Damn right, Askari Kanzu, Pev 2008 occupies every Kenyan's Spirit, and rightly so it does. First sensible thing you have eked out of your head since...!!!
Kenyans have had their moment, undeniably true.
But as human beings are individually the sum total of their experiences, so too is a Nation - it is the maturation matrix of the possibilities in National Conduct - in Germany today are still alive a generation that slaughtered remorselessly other human beings for Hitler barely sixty years ago - and their Per Capita Income is how comparative to the Wajamaa Tanzanians, eh? Wacha!! Germany is what she is because of ''her moments'' as a Nation, good and bad!!
Yet you and others like you would have Kenyans believe that PEV2008 has somehow condemned Kenyans collectively to a state unequal to Wajamaa Tanzanians or other human beings!! What a load of croak!

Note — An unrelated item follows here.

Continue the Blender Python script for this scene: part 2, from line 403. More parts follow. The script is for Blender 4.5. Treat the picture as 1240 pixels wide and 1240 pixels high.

Lemme let you on a little secret, bra - for us Kenyans, PEV 2008 memories is an anchor that holds us true to our Nationhood, re-ignites our belief in our Nationhood. It renews our generations, beyond the heady memories of our deathly Independence struggle. Kenya is stronger / older now than pre-PEV2008.
You Tanzanians will have your moments too; hopefully you shall have learned some valuable lessons from looking around you at others that trod that path ahead of you - a knife cuts, you need not prove that to be sure.
The demographic dynamics in Tanzania are many times more complex that those in Kenyan, what with your hundred and forty distinct tribes. Thus far, Centralized political and administrative Control ( a throwback of Ujamaa-ism) and a rather deficient but evolving democratic Culture, have not permitted venting of whatever tensions invariably erode your Nationhood adhesive. That will come, as surely as the sun rises each morning. I doubt any Kenyan would wish Tanzania to have a moment as terrible as we did in 2008.